I will always remember when a police investigator was interviewed, the context was a controversy about police files. The investigator said: "police files? not very useful, when we want to investigate someone, we browse Facebook". It means that the police doesn't have much as much of an information advantage compared to you and me.
Journalism, world events, etc... Most of the times, we have all sorts of first hand reports, photos, videos, news sources from enemy countries, etc... Not all of them reliable, and factchecking enough to see through that mess takes work, but it is possible in a way that wasn't before. A lot is available on open data platforms, plus all the shady stuff like Wikileaks, darknets, etc... that are not that hard to access either.
Should you want to, you can be your own Palantir, because most of what Palantir does is standard data analysis that can be done with open source tools, and most of the data sources are public, private data is just the cherry on top.
Of course it takes work, but it is possible with limited resources, mostly a computer, an internet connection, and time. No need to travel around the world to meet contacts and get access to paper archives.

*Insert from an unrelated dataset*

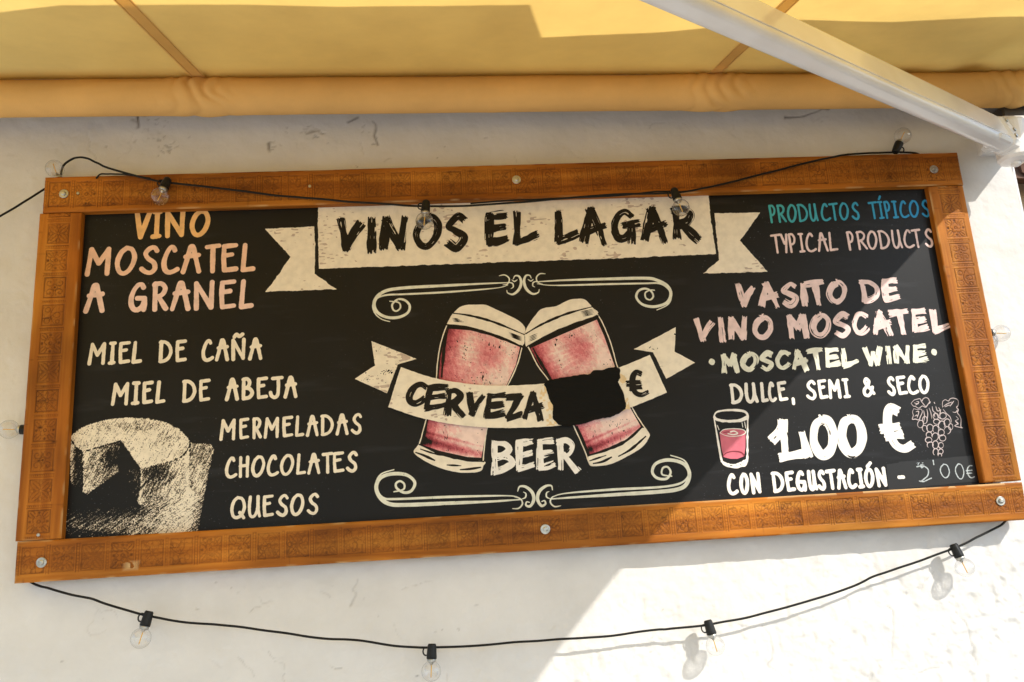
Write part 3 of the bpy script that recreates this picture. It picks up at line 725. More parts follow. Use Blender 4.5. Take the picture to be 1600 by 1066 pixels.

Personally, I hide it because that's what society is telling me, especially if children are around, and I have no real reason to go against that. I mean, who wants to see what I do in the bathroom? But should the government want to, I will gladly let them as it will nicely illustrate what I think of them.
There are many things I want to hide more than my body functions. It is a social taboo, not something that has to do with personal safety and security, which is what privacy advocates usually point to. Arguably, it is the opposite problem: something you have to hide, but for personal freedom, you shouldn't have to.
Often in this discussion it's about a society-wide standard. The benefit to "me" might be that e.g. the police can do their job well, hopefully protecting me from criminals, while sticking to reasonable and trusted privacy controls (e.g. intrusive data collection requires a court warrant, and I trust the courts enough to do a good job). That's very different to uploading all social media conversations logs to NSA because "nothing to hide".
Looping back to this article, it is unclear if there was ever ant good reason to record religion in Amsterdam. Nor would I exclusively blame administrative procedures on the Holocaust - though I'm sure it made matters worse.
You don't know who is going to get access to the data you have shared.